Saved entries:
::::

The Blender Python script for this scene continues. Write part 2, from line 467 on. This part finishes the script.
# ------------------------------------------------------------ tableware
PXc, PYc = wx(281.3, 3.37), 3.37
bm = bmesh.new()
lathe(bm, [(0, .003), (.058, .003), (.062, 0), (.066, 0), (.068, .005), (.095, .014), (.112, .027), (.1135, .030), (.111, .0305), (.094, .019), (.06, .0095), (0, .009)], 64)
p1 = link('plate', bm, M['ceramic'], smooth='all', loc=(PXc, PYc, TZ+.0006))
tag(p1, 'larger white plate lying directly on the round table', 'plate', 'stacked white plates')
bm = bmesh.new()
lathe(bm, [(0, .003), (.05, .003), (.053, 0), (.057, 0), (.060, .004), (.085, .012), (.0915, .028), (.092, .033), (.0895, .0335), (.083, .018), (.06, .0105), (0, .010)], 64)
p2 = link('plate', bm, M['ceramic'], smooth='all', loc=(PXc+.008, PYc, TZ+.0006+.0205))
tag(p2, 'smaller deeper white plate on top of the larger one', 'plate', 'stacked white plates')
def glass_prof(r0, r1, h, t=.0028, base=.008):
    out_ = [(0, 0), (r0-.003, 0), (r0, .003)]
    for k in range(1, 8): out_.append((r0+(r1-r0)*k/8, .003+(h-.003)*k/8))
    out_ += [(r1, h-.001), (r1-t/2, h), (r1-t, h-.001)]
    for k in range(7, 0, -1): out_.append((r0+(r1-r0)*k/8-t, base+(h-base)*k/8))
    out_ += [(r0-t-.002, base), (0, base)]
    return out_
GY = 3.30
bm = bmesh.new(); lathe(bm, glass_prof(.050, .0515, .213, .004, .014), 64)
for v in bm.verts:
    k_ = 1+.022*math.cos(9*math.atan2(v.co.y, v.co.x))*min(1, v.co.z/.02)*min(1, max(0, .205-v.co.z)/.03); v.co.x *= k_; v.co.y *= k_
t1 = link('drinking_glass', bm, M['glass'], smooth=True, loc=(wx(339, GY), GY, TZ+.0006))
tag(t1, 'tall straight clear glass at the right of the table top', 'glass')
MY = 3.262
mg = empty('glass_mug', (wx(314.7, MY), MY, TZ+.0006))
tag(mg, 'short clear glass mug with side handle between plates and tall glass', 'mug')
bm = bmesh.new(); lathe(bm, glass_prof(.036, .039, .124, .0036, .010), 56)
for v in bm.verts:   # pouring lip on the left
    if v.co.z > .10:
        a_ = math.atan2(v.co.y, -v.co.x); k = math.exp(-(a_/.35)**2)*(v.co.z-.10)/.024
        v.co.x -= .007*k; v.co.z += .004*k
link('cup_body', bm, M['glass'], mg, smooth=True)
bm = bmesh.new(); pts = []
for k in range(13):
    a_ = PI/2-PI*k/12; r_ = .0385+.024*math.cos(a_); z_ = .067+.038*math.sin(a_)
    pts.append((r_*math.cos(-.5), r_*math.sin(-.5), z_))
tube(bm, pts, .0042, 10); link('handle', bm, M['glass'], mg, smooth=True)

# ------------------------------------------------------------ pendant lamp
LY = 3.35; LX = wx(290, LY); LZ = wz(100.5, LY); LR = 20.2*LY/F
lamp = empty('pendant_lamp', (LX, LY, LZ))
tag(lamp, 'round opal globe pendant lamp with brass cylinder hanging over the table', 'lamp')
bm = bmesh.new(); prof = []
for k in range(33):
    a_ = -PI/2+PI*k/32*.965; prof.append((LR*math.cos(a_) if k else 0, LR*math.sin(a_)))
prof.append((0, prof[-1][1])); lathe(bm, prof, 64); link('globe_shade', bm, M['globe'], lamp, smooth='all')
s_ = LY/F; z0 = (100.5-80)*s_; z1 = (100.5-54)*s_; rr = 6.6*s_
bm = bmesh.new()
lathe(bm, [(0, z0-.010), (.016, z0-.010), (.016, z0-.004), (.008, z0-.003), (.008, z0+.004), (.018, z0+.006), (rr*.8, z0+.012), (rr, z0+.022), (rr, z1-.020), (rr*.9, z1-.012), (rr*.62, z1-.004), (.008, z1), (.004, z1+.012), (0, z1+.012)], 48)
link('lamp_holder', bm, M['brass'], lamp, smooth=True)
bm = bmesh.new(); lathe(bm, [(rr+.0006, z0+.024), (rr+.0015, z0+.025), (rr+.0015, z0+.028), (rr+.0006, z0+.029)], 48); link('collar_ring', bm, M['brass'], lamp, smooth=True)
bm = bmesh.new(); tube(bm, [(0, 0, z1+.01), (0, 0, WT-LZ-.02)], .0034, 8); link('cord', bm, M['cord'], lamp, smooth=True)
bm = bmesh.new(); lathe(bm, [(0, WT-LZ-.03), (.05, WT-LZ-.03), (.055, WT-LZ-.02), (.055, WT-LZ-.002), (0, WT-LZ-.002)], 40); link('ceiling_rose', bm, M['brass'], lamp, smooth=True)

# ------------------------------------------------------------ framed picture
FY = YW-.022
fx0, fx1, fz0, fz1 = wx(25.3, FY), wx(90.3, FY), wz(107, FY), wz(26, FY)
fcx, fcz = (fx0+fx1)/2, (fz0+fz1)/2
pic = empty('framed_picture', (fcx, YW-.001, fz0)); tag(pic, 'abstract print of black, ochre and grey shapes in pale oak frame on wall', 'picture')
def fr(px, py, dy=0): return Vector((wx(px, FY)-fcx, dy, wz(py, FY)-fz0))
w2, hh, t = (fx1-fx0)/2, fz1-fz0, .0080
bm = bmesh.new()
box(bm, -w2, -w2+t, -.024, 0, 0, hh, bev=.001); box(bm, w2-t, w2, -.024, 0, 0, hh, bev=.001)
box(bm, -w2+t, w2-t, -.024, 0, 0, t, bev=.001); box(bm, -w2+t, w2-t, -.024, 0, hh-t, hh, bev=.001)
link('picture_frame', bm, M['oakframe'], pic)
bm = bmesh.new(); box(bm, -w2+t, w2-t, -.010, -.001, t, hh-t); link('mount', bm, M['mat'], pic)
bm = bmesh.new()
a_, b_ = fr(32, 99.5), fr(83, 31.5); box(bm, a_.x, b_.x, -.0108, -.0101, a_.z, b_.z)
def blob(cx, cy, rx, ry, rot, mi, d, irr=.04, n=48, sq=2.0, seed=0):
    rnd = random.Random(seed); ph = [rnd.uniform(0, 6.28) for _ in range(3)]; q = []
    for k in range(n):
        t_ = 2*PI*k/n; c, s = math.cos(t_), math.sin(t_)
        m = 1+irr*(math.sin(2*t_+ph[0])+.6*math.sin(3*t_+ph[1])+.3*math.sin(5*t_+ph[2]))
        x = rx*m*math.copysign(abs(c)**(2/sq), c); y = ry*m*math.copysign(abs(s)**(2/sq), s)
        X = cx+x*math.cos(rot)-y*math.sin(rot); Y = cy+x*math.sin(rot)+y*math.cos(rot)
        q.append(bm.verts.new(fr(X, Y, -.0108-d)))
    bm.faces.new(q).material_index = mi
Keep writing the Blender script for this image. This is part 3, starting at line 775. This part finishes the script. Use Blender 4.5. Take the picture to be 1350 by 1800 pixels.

::::

**GIVEN TASK**
Retype all the records, matching them exactly.

**SOLVED PROBLEM**
The Blender Python script for this scene continues. Write part 2, from line 467 on. This part finishes the script.
# ------------------------------------------------------------ tableware
PXc, PYc = wx(281.3, 3.37), 3.37
bm = bmesh.new()
lathe(bm, [(0, .003), (.058, .003), (.062, 0), (.066, 0), (.068, .005), (.095, .014), (.112, .027), (.1135, .030), (.111, .0305), (.094, .019), (.06, .0095), (0, .009)], 64)
p1 = link('plate', bm, M['ceramic'], smooth='all', loc=(PXc, PYc, TZ+.0006))
tag(p1, 'larger white plate lying directly on the round table', 'plate', 'stacked white plates')
bm = bmesh.new()
lathe(bm, [(0, .003), (.05, .003), (.053, 0), (.057, 0), (.060, .004), (.085, .012), (.0915, .028), (.092, .033), (.0895, .0335), (.083, .018), (.06, .0105), (0, .010)], 64)
p2 = link('plate', bm, M['ceramic'], smooth='all', loc=(PXc+.008, PYc, TZ+.0006+.0205))
tag(p2, 'smaller deeper white plate on top of the larger one', 'plate', 'stacked white plates')
def glass_prof(r0, r1, h, t=.0028, base=.008):
    out_ = [(0, 0), (r0-.003, 0), (r0, .003)]
    for k in range(1, 8): out_.append((r0+(r1-r0)*k/8, .003+(h-.003)*k/8))
    out_ += [(r1, h-.001), (r1-t/2, h), (r1-t, h-.001)]
    for k in range(7, 0, -1): out_.append((r0+(r1-r0)*k/8-t, base+(h-base)*k/8))
    out_ += [(r0-t-.002, base), (0, base)]
    return out_
GY = 3.30
bm = bmesh.new(); lathe(bm, glass_prof(.050, .0515, .213, .004, .014), 64)
for v in bm.verts:
    k_ = 1+.022*math.cos(9*math.atan2(v.co.y, v.co.x))*min(1, v.co.z/.02)*min(1, max(0, .205-v.co.z)/.03); v.co.x *= k_; v.co.y *= k_
t1 = link('drinking_glass', bm, M['glass'], smooth=True, loc=(wx(339, GY), GY, TZ+.0006))
tag(t1, 'tall straight clear glass at the right of the table top', 'glass')
MY = 3.262
mg = empty('glass_mug', (wx(314.7, MY), MY, TZ+.0006))
tag(mg, 'short clear glass mug with side handle between plates and tall glass', 'mug')
bm = bmesh.new(); lathe(bm, glass_prof(.036, .039, .124, .0036, .010), 56)
for v in bm.verts:   # pouring lip on the left
    if v.co.z > .10:
        a_ = math.atan2(v.co.y, -v.co.x); k = math.exp(-(a_/.35)**2)*(v.co.z-.10)/.024
        v.co.x -= .007*k; v.co.z += .004*k
link('cup_body', bm, M['glass'], mg, smooth=True)
bm = bmesh.new(); pts = []
for k in range(13):
    a_ = PI/2-PI*k/12; r_ = .0385+.024*math.cos(a_); z_ = .067+.038*math.sin(a_)
    pts.append((r_*math.cos(-.5), r_*math.sin(-.5), z_))
tube(bm, pts, .0042, 10); link('handle', bm, M['glass'], mg, smooth=True)

# ------------------------------------------------------------ pendant lamp
LY = 3.35; LX = wx(290, LY); LZ = wz(100.5, LY); LR = 20.2*LY/F
lamp = empty('pendant_lamp', (LX, LY, LZ))
tag(lamp, 'round opal globe pendant lamp with brass cylinder hanging over the table', 'lamp')
bm = bmesh.new(); prof = []
for k in range(33):
    a_ = -PI/2+PI*k/32*.965; prof.append((LR*math.cos(a_) if k else 0, LR*math.sin(a_)))
prof.append((0, prof[-1][1])); lathe(bm, prof, 64); link('globe_shade', bm, M['globe'], lamp, smooth='all')
s_ = LY/F; z0 = (100.5-80)*s_; z1 = (100.5-54)*s_; rr = 6.6*s_
bm = bmesh.new()
lathe(bm, [(0, z0-.010), (.016, z0-.010), (.016, z0-.004), (.008, z0-.003), (.008, z0+.004), (.018, z0+.006), (rr*.8, z0+.012), (rr, z0+.022), (rr, z1-.020), (rr*.9, z1-.012), (rr*.62, z1-.004), (.008, z1), (.004, z1+.012), (0, z1+.012)], 48)
link('lamp_holder', bm, M['brass'], lamp, smooth=True)
bm = bmesh.new(); lathe(bm, [(rr+.0006, z0+.024), (rr+.0015, z0+.025), (rr+.0015, z0+.028), (rr+.0006, z0+.029)], 48); link('collar_ring', bm, M['brass'], lamp, smooth=True)
bm = bmesh.new(); tube(bm, [(0, 0, z1+.01), (0, 0, WT-LZ-.02)], .0034, 8); link('cord', bm, M['cord'], lamp, smooth=True)
bm = bmesh.new(); lathe(bm, [(0, WT-LZ-.03), (.05, WT-LZ-.03), (.055, WT-LZ-.02), (.055, WT-LZ-.002), (0, WT-LZ-.002)], 40); link('ceiling_rose', bm, M['brass'], lamp, smooth=True)

# ------------------------------------------------------------ framed picture
FY = YW-.022
fx0, fx1, fz0, fz1 = wx(25.3, FY), wx(90.3, FY), wz(107, FY), wz(26, FY)
fcx, fcz = (fx0+fx1)/2, (fz0+fz1)/2
pic = empty('framed_picture', (fcx, YW-.001, fz0)); tag(pic, 'abstract print of black, ochre and grey shapes in pale oak frame on wall', 'picture')
def fr(px, py, dy=0): return Vector((wx(px, FY)-fcx, dy, wz(py, FY)-fz0))
w2, hh, t = (fx1-fx0)/2, fz1-fz0, .0080
bm = bmesh.new()
box(bm, -w2, -w2+t, -.024, 0, 0, hh, bev=.001); box(bm, w2-t, w2, -.024, 0, 0, hh, bev=.001)
box(bm, -w2+t, w2-t, -.024, 0, 0, t, bev=.001); box(bm, -w2+t, w2-t, -.024, 0, hh-t, hh, bev=.001)
link('picture_frame', bm, M['oakframe'], pic)
bm = bmesh.new(); box(bm, -w2+t, w2-t, -.010, -.001, t, hh-t); link('mount', bm, M['mat'], pic)
bm = bmesh.new()
a_, b_ = fr(32, 99.5), fr(83, 31.5); box(bm, a_.x, b_.x, -.0108, -.0101, a_.z, b_.z)
def blob(cx, cy, rx, ry, rot, mi, d, irr=.04, n=48, sq=2.0, seed=0):
    rnd = random.Random(seed); ph = [rnd.uniform(0, 6.28) for _ in range(3)]; q = []
    for k in range(n):
        t_ = 2*PI*k/n; c, s = math.cos(t_), math.sin(t_)
        m = 1+irr*(math.sin(2*t_+ph[0])+.6*math.sin(3*t_+ph[1])+.3*math.sin(5*t_+ph[2]))
        x = rx*m*math.copysign(abs(c)**(2/sq), c); y = ry*m*math.copysign(abs(s)**(2/sq), s)
        X = cx+x*math.cos(rot)-y*math.sin(rot); Y = cy+x*math.sin(rot)+y*math.cos(rot)
        q.append(bm.verts.new(fr(X, Y, -.0108-d)))
    bm.faces.new(q).material_index = mi
Keep writing the Blender script for this image. This is part 3, starting at line 775. This part finishes the script. Use Blender 4.5. Take the picture to be 1350 by 1800 pixels.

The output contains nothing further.